La dernière partie reprendra la question d’un point de vue critique et avec une mise en place dans la durée que ne comportaient pas les trois monographies. Elle étudiera les autres influences, les autres courants qui se sont mêlés aux trois premiers. Elle s’attachera à concevoir sous l’aspect d’une unité vivante ce morceau compact, bien ordonné par un destin artiste, composé comme un paysage, de trente années où se concentrèrent, de foyers divers, sur les grandes idées françaises, sur les thèmes originels ou les Mères d’une nation, tant de puissantes et vivantes clartés.

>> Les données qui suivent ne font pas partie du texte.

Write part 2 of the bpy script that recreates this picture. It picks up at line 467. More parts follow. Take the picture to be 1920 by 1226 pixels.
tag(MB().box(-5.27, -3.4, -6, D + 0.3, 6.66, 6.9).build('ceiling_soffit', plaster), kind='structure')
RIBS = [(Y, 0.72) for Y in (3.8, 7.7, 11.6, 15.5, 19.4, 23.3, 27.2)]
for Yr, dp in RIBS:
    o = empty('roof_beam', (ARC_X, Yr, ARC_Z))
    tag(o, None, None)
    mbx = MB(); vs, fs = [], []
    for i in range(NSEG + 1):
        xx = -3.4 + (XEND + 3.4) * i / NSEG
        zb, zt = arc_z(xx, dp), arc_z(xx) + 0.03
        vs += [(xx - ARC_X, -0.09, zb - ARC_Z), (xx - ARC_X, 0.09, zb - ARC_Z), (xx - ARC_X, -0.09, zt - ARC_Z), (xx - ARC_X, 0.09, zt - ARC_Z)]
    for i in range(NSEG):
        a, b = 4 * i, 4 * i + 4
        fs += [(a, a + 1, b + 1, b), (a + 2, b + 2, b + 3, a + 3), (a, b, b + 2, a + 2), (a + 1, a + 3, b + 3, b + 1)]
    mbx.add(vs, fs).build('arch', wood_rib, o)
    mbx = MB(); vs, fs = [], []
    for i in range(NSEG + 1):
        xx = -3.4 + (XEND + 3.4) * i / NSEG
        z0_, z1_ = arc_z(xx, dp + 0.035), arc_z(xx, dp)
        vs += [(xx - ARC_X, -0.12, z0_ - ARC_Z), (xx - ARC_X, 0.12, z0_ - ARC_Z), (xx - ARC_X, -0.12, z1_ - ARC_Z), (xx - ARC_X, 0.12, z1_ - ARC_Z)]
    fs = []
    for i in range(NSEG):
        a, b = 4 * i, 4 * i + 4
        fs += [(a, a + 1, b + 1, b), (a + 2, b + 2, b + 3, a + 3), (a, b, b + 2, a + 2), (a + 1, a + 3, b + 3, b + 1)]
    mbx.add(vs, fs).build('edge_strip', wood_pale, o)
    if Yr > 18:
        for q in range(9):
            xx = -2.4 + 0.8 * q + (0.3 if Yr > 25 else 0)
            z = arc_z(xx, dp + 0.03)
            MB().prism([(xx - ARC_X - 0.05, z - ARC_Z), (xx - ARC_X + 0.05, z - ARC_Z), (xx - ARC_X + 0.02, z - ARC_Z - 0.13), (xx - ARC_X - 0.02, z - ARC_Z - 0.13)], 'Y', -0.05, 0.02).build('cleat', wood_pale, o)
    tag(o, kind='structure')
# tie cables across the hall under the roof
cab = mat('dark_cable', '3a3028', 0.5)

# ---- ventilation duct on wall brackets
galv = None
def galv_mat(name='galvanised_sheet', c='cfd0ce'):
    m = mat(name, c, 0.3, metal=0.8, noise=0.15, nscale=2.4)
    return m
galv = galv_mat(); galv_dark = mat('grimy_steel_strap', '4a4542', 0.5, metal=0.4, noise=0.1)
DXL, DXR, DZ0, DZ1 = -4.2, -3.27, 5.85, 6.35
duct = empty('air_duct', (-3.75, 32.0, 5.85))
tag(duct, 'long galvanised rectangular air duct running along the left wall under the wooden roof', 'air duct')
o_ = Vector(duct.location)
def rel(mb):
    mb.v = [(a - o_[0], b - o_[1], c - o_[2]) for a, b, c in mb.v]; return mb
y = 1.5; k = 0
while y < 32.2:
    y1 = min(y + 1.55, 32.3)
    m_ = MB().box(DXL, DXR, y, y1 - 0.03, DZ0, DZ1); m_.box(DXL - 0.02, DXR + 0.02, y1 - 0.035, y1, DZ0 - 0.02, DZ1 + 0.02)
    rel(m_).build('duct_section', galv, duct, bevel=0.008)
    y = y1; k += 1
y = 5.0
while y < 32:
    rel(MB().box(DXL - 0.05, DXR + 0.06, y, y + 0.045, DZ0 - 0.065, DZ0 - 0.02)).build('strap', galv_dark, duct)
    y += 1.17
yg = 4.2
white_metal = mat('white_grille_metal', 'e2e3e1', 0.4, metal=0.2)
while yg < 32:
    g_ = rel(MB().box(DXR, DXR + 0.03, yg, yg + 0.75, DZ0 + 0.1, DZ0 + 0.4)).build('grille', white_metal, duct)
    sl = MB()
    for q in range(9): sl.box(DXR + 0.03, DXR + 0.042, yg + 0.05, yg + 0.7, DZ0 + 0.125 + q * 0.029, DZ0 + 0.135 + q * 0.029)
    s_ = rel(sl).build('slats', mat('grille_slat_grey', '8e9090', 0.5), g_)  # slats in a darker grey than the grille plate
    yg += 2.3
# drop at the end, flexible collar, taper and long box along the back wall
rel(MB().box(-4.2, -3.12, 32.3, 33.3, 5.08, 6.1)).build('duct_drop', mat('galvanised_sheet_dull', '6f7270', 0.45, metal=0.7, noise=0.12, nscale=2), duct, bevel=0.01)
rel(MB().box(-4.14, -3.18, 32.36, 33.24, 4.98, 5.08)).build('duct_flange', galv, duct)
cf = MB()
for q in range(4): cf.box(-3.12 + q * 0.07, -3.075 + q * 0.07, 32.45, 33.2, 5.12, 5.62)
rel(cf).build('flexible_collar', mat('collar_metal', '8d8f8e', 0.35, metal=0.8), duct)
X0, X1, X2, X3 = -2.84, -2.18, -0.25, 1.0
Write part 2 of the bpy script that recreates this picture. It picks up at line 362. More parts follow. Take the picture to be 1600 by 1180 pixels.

Les trois quarts de l’ouvrage ont été rédigés en campagne, de 1915 à 1918, dans les loisirs que m’ont laissés la vie de tranchées, les occupations inattendues et variées du territorial au front, et, la dernière année, un coin de table sédentaire. Ecrits en guerre, il était naturel qu’ils respirassent la paix. Des puissances pélasgiques, rudes, bienveillantes en somme, m’ont paru sculpter, aménager un rocher de l’Acropole où les deux divinités intérieures, la Minerve et le Neptune qui se disputent au sein d’un peuple, fussent acceptées dans leur lutte, héroïsées dans leur attitude guerrière, sollicitées l’une et l’autre pour des bienfaits parallèles, — une aire lumineuse où l’esprit ne se sentît pas permis de haïr ceux-ci, d’exclure ceux-là, de découper dans une continuité nationale ces morceaux arbitraires et durs qui servent de projectiles dans la bataille des idées. Des trois figures qui sont étudiées dans les trois premiers volumes, la dernière seule vit dans l’atmosphère pure de la pensée ; les deux autres habitent dans cet air un peu inférieur sujet aux éclats, aux disputes, aux tempêtes, que les anciens avaient, au-dessous de Jupiter, personnifié en Junon, divinité de tempérament parfois injurieux, mais, ne l’oublions pas, gardienne du foyer et des saintes lois de la cité. Quels que soient ces conflits célestes entre l’ether et la région des orages, observons que nous avons là peut-être un ménage véritable et un groupe harmonieux disposé dans le cercle d’une seule idée, celle de la continuité : continuité française serrée par M. Maurras autour de la personne vivante du roi ; continuité d’un développement humain, décrite authentiquement par M. Barrès en une grande courbe, d’une profondeur à un sommet, d’une racine à des branches, d’un individu volontaire à une discipline nationale ; continuité du monde intérieur et de l’univers, épousés de leur cœur vivant par la pensée bergsonienne, identifiés avec un nouvel absolu, celui de la durée. La continuité que nous trouverons dans ces trente années de vie, d’intelligence et de réflexion françaises, elle apparaîtra par un certain côté comme le reflet même et la conséquence de l’idée de continuité dont ces trois pensées et d’autres encore s’efforcent de reconnaître la source, de peser la vérité et les services.